++++ The input ++++

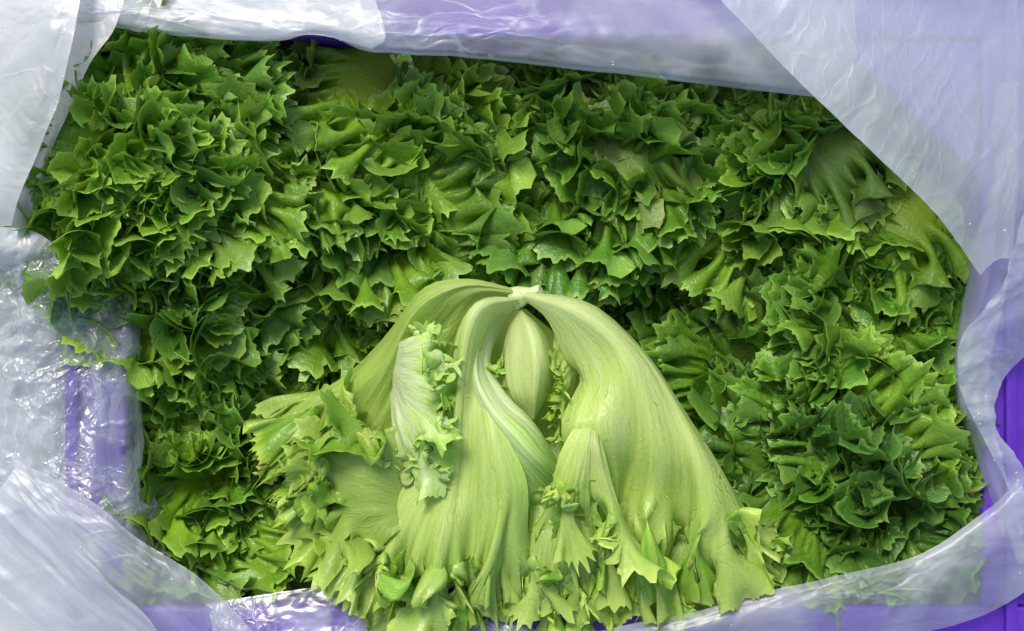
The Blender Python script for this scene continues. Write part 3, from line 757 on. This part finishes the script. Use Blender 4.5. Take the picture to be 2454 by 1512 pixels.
# lower green-edged leaves that fill the hem
pleaf([[(900, 1150, -.040), (850, 1220, -.010), (800, 1290, -.004), (770, 1322, -.008)],
       [(930, 1150, -.040), (900, 1250, -.006), (880, 1312, .002), (860, 1392, -.008)],
       [(960, 1150, -.040), (960, 1260, -.006), (950, 1332, .002), (950, 1422, -.008)],
       [(1000, 1150, -.040), (1040, 1260, -.008), (1060, 1332, -.004), (1070, 1422, -.012)]],
      seed=51, nu=46, g=3.6, g0=.5, lobes=14, lobe=0.020, tooth=.009, teeth=90, mat=M_LIME)
pleaf([[(1120, 1200, -.040), (1110, 1290, -.010), (1100, 1342, -.004), (1100, 1422, -.012)],
       [(1180, 1200, -.040), (1190, 1272, -.008), (1200, 1362, .000), (1210, 1442, -.010)],
       [(1240, 1200, -.040), (1270, 1272, -.008), (1290, 1362, .000), (1310, 1442, -.010)]],
      seed=52, nu=40, g=3.6, g0=.5, lobes=12, lobe=0.020, tooth=.009, teeth=80, mat=M_LIME)
pleaf([[(1480, 1200, -.040), (1450, 1290, -.012), (1420, 1342, -.006), (1400, 1412, -.012)],
       [(1560, 1200, -.040), (1550, 1272, -.008), (1550, 1362, .000), (1550, 1452, -.010)],
       [(1660, 1200, -.040), (1680, 1272, -.008), (1700, 1352, .000), (1700, 1442, -.010)],
       [(1720, 1180, -.040), (1770, 1260, -.010), (1820, 1292, -.004), (1840, 1352, -.010)]],
      seed=53, nu=60, g=3.6, g0=.5, lobes=18, lobe=0.020, tooth=.009, teeth=110, mat=M_LIME)

def lathe(prof, ns=28, wob=0.0, seed=0):
    r = np.random.RandomState(seed)
    a = np.linspace(0, 2 * math.pi, ns)
    w = 1 + wob * np.interp(a, np.linspace(0, 2 * math.pi, 9), np.r_[(q := r.uniform(-1, 1, 8)), q[0]])
    P = np.array([[(R * w[i] * math.cos(x), R * w[i] * math.sin(x), z) for i, x in enumerate(a)] for R, z in prof])
    return P
sp = lathe([(0.0001, .0140), (.003, .0138), (.0048, .0145), (.0060, .0135), (.0062, .011), (.0058, .006), (.0075, .000), (.011, -.008), (.012, -.016)], wob=0.16, seed=4)
st = link('cut_stem', grid_mesh('cut_stem', sp), M_BUTT, pale)
st.location = (Vector(at(1262, 706, 0.0)) - Vector(PO)) + Vector((0.0005, 0, 0.010))
st.scale = (0.52, 0.52, 0.62)
st.rotation_euler = (math.radians(-10), math.radians(66), math.radians(6))

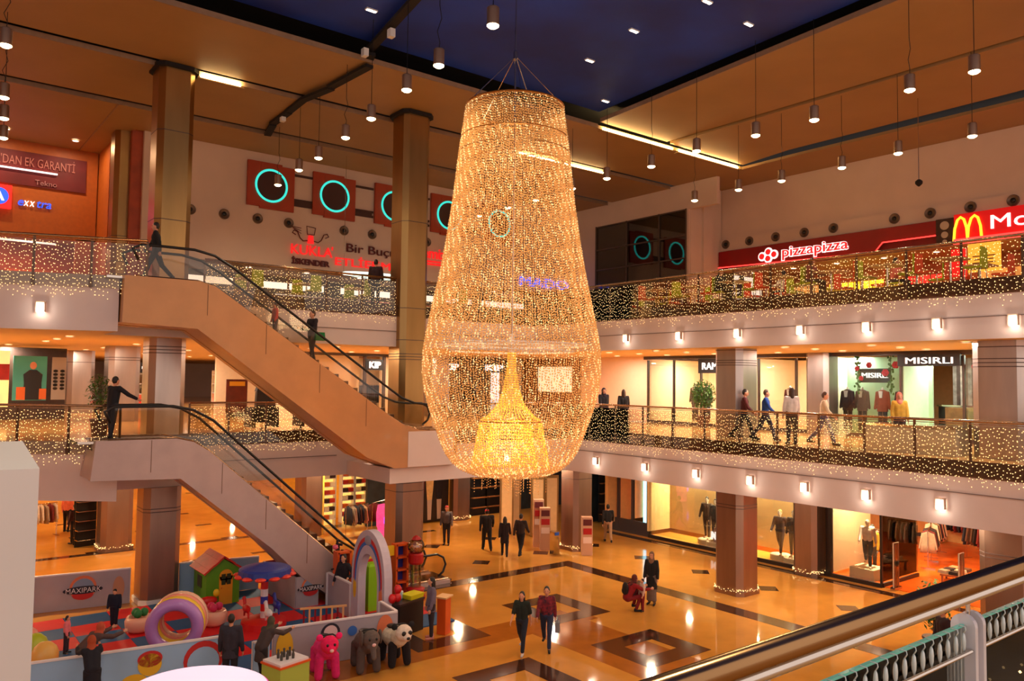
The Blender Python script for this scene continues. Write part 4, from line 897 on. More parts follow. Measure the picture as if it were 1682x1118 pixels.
cg = mk_chair('lime', (172, 190, 24)); co = mk_chair('orange', (226, 78, 24)); tb = mk_table('table'); k = 0; ng = no = 0
for i in range(9):
    y = 22.9-1.7*i
    for j, x in enumerate((22.1, 23.9)):
        lab = '%s table, %s row, upper right' % (ORD[i], ('front', 'rear')[j])
        if k == 0: tb.location = (x, y, L2); tb['label'] = 'dining table, '+lab; tb['group'] = 'food court tables'
        else: dup(tb, (x, y, L2), 0, 'dining table, '+lab, 'food court tables')
        for s in (-1, 1):
            lime = (i+j+(s > 0)) % 3 != 0 if j == 0 else (i+s) % 2 == 0
            src = cg if lime else co; lb = '%s chair, %s side of the %s' % ('lime green' if lime else 'orange', 'near' if s < 0 else 'far', lab)
            L = (x, y+s*.62, L2); r_ = PI if s < 0 else 0
            r_ = 0 if s < 0 else PI
            if src.location.length < .01: src.location = L; src.rotation_euler = (0, 0, r_); src['label'] = lb; src['group'] = 'food court chairs'
            else: dup(src, L, r_, lb, 'food court chairs')
        k += 1
for i in range(5):
    x = 9.6+2.1*i; 
    if abs(x-14.8) < .9: continue
    lab = 'below the kebab signs, %s from the left' % ORD[i]
    dup(tb, (x, 27.0, L2), 0, 'dining table on the upper floor '+lab, 'food court tables')
    for s in (-1, 1): dup(cg, (x, 27.0+s*.62, L2), 0 if s < 0 else PI, 'lime green chair %s the table %s' % ('before' if s < 0 else 'behind', lab), 'food court chairs')
# ---------------------------------------------------------------- electronics shop, upper left
t = thing('banner', 'dark red banner with pale words above the orange shop front, reading DAN EK GARANTI', 'banner', (1.5, 37.95, 14.9))
m = MB(); m.box((.6, 0, .5), (8.4, .06, 1.4)); m.build('cloth', C('banner_maroon', 110, 22, 24, .6, noise=.25, nscale=1), t)
text("TEKNOSA'DAN EK GARANTİ", .52, C('banner_pale', 190, 110, 100, .5), wallM('y', (.25, -.05, .6)), t, off=.0, width=4.1)
text('Tekno', .3, C('banner_pale2', 190, 130, 130, .5), wallM('y', (2.9, -.05, -.12)), t, off=.0, width=.8)
m = MB(); m.box((.2, -.12, .42), (7.0, .08, .06)); m.build('lit_tube', M_whiteglow, t)
t = thing('shop_sign', 'bright red box sign with a blue round emblem and a white letter A', 'sign', (2.4, 37.85, 14.1))
m = MB(); m.box((0, 0, 0), (2.4, .2, .95)); m.build('lit_box', mat('sign_red_lit', srgb(240, 30, 20), .4, emis=(1, .03, .02), est=.9), t)
m = MB(); m.lathe([(.001, 0), (.34, 0), (.34, .04), (.001, .04)], 24, T=Matrix.Translation((.75, -.1, 0)) @ Matrix.Rotation(PI/2, 4, 'X')); m.build('emblem_disc', M_blueglow, t)
text('A', .5, M_whiteglow, wallM('y', (.58, -.16, -.17)), t, off=.02)
t = thing('letter_sign', 'blue and white word exxtra right of the red box sign', 'sign', (3.8, 37.93, 13.85))
for a, b, mm, w_ in ((0, 'e', M_blueglow, .2), (.24, 'x', M_whiteglow, .19), (.45, 'x', M_whiteglow, .19), (.68, 'tra', M_blueglow, .52)): text(b, .48, mm, wallM('y', (a, 0, 0)), t, off=0.0, width=w_, shear=.2)
for i, (z, x0, x1) in enumerate(((13.1, 1.0, 4.6), (12.75, .8, 5.0))):
    m = MB(); m.box((0, 0, 0), (x1-x0, .1, .07)); o = m.build('tube_lamp', M_whiteglow, loc=((x0+x1)/2+.6, 39+i*1.5, z)); tag(o, '%s long white tube lamp inside the orange electronics shop' % ('upper', 'lower')[i], 'lamp')
for i, x in enumerate((-1.5, .6, 2.6, 4.6)):
    t = thing('display_shelf', 'display shelf inside the orange electronics shop, %s from the left' % ORD[i], 'shelf', (x, 40.5, L2), 0, 'electronics shop shelves')
    m = MB(); m.box((0, .3, 1.0), (1.7, .05, 2.0))
    m.build('back', C('orange_shelf', 222, 90, 30, .5), t)
    for k in range(4): m = MB(); m.box((0, 0, .3+.5*k), (1.7, .6, .04)); m.build('shelf_board', M_white, t)
t = thing('television', 'television with a blue and white picture in the orange shop', 'television', (3.55, 37.2, L2+.75))
m = MB(); m.box((0, 0, .35), (1.25, .06, .75)); m.build('bezel', M_black, t); m = MB(); m.box((0, -.04, .35), (1.15, .02, .65)); m.build('screen', mat('tv_screen', srgb(130, 190, 220), .3, emis=(.3, .6, .8), est=.9, noise=.6, nscale=2), t)
m = MB(); m.box((0, 0, -.35), (1.4, .5, .78)); o = m.build('stand', C('grey_stand', 130, 110, 104, .5), t)
# ---------------------------------------------------------------- middle gallery shops, right
m = MB()
for y in (24.4, 22.9, 21.42, 20.2, 19.6, 18.6, 16.95, 15.75, 13.0, 11.0, 9.2, 7.2, 5.2): m.box((27.0, y, 6.5), (.1, .07, 2.8))
m.box((27.0, 14.8, 8.0), (.2, 19.6, .14)); m.box((27.0, 21.9, L1+.06), (.14, 5, .12)); m.box((27.0, 17, L1+.06), (.14, 3.2, .12)); m.box((27, 12.2, L1+.06), (.14, 5.5, .12))
fr = struct('window_2', m, C('dark_shop_frame', 70, 52, 44, .4, noise=.1))
for a, b in ((24.4, 22.9), (22.9, 21.42), (18.6, 16.95), (15.75, 13.0), (11.0, 9.2), (9.2, 7.2)):
    m = MB(); m.box((27.0, (a+b)/2, 6.5), (.015, a-b, 2.75)); m.build('pane', M_shopglass, parent=fr)
M_cream = C('cream_shop_wall', 244, 222, 186, .6, noise=.03); M_mint = C('mint_shop_wall', 198, 236, 206, .6, noise=.03)
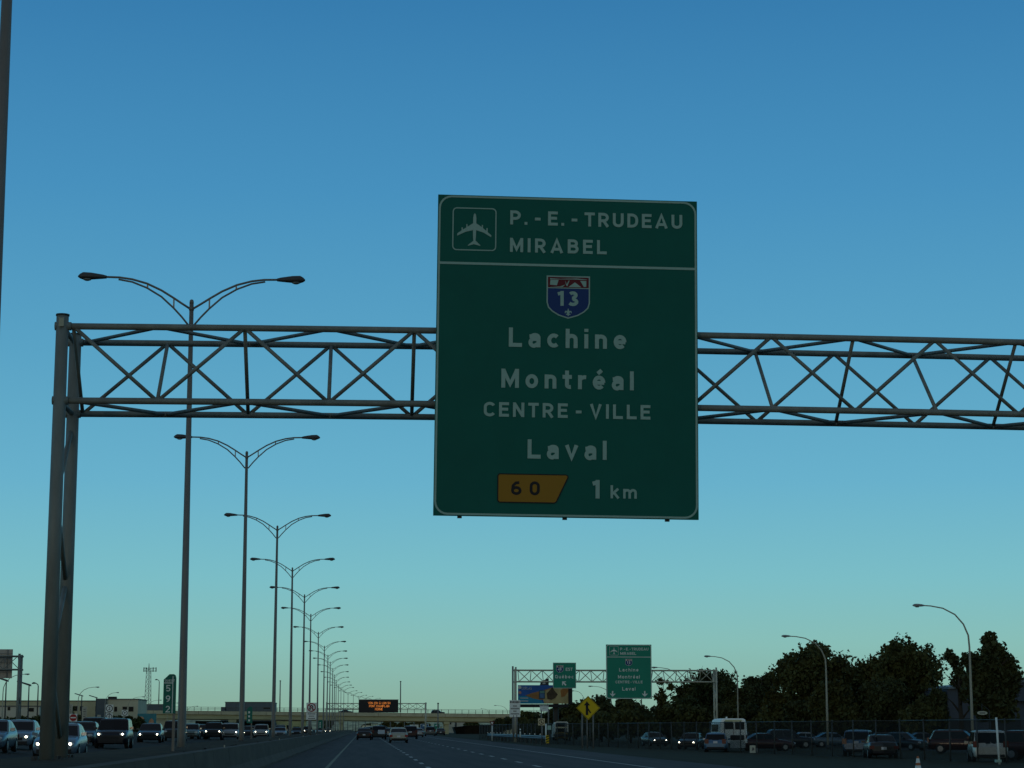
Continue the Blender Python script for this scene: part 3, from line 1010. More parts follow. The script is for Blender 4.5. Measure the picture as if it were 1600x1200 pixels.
# ------------------------------------------------------------------ kilometre markers
def km_marker(px0, px1, ptop, pbot, Y, label, full=True):
    a, b = at(px0, ptop, Y), at(px1, pbot, Y)
    W, H = b.x - a.x, a.z - b.z
    xc = (a.x + b.x) / 2
    o = thing('kilometre_marker', label, 'road sign', (xc, Y, .8), 0, 'green kilometre markers in the median')
    z1, z0 = a.z - .8, b.z - .8
    m = MB()
    m.prism([(-W / 2, z0), (W / 2, z0), (W / 2, z1 - .1 * H), (W / 2 - .06 * W, z1 - .03 * H), (W / 2 - .2 * W, z1), (-.05 * W, z1), (-W / 2, z1 - .14 * H)], 0, .012)
    pnl = m.build('panel', mat('marker_green', (.003, .15, .11), .5), o)
    MB().box((W * .36, .035, (z1 - .1) / 2 - .05), (.06, .045, z1 - .02)).build('post', steel_pole, o)
    if full:
        m = MB()
        ribbon(m, [(-W / 2 + .01, z1 - .225 * H), (W * .2, z1 - .225 * H)], H * .022, -.003)
        ribbon(m, [(W * .23, z0 + .01), (W * .23, z1 - .05 * H)], H * .02, -.004)
        text(m, 'OUEST', -.02 * W, z1 - .165 * H, W * .78, H * .055, -.005, .18)
        for i, ch in enumerate('592'):
            text(m, ch, -.12 * W, z1 - (.36 + .265 * i) * H, .5 * W, .165 * H, -.005, .15)
        m.build('lettering', sign_white_b, pnl)
    else:
        m = MB()
        for i in range(3):
            m.box((-.08 * W, -.004, z1 - (.35 + .24 * i) * H), (.3 * W, .004, .12 * H))
        m.build('lettering', sign_white_b, pnl)
    return o
km_marker(256, 274.2, 1053.3, 1114.8, 47, 'green kilometre marker reading 592 beside the nearest double lamp pole')
km_marker(386, 394, 1104, 1130, 112, 'small green kilometre marker between second and third double lamp poles', False)
km_marker(497.5, 504, 1125, 1138, 235, 'tiny green kilometre marker near the overpass pier', False)

# ------------------------------------------------------------------ smaller road signs
def posts(o, xs, z0, z1, r=.04, y=.06):
    for x in xs:
        MB().tube([(x, y, z0), (x, y, z1)], r, 8).build('post', steel_pole, o)
def ring_pts(cx, cz, r, n=24):
    return [(cx + r * math.cos(2 * math.pi * i / n), cz + r * math.sin(2 * math.pi * i / n)) for i in range(n)]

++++

▸ Stated goal: Only the lines from the one with "Continue the Blender" up to the one with "km_marker(497.5, 504, 1125, 1138, 235, 'tiny" should be repeated, both included, exactly as they appear.

▸ Full response:
Continue the Blender Python script for this scene: part 3, from line 1010. More parts follow. The script is for Blender 4.5. Measure the picture as if it were 1600x1200 pixels.
# ------------------------------------------------------------------ kilometre markers
def km_marker(px0, px1, ptop, pbot, Y, label, full=True):
    a, b = at(px0, ptop, Y), at(px1, pbot, Y)
    W, H = b.x - a.x, a.z - b.z
    xc = (a.x + b.x) / 2
    o = thing('kilometre_marker', label, 'road sign', (xc, Y, .8), 0, 'green kilometre markers in the median')
    z1, z0 = a.z - .8, b.z - .8
    m = MB()
    m.prism([(-W / 2, z0), (W / 2, z0), (W / 2, z1 - .1 * H), (W / 2 - .06 * W, z1 - .03 * H), (W / 2 - .2 * W, z1), (-.05 * W, z1), (-W / 2, z1 - .14 * H)], 0, .012)
    pnl = m.build('panel', mat('marker_green', (.003, .15, .11), .5), o)
    MB().box((W * .36, .035, (z1 - .1) / 2 - .05), (.06, .045, z1 - .02)).build('post', steel_pole, o)
    if full:
        m = MB()
        ribbon(m, [(-W / 2 + .01, z1 - .225 * H), (W * .2, z1 - .225 * H)], H * .022, -.003)
        ribbon(m, [(W * .23, z0 + .01), (W * .23, z1 - .05 * H)], H * .02, -.004)
        text(m, 'OUEST', -.02 * W, z1 - .165 * H, W * .78, H * .055, -.005, .18)
        for i, ch in enumerate('592'):
            text(m, ch, -.12 * W, z1 - (.36 + .265 * i) * H, .5 * W, .165 * H, -.005, .15)
        m.build('lettering', sign_white_b, pnl)
    else:
        m = MB()
        for i in range(3):
            m.box((-.08 * W, -.004, z1 - (.35 + .24 * i) * H), (.3 * W, .004, .12 * H))
        m.build('lettering', sign_white_b, pnl)
    return o
km_marker(256, 274.2, 1053.3, 1114.8, 47, 'green kilometre marker reading 592 beside the nearest double lamp pole')
km_marker(386, 394, 1104, 1130, 112, 'small green kilometre marker between second and third double lamp poles', False)
km_marker(497.5, 504, 1125, 1138, 235, 'tiny green kilometre marker near the overpass pier', False)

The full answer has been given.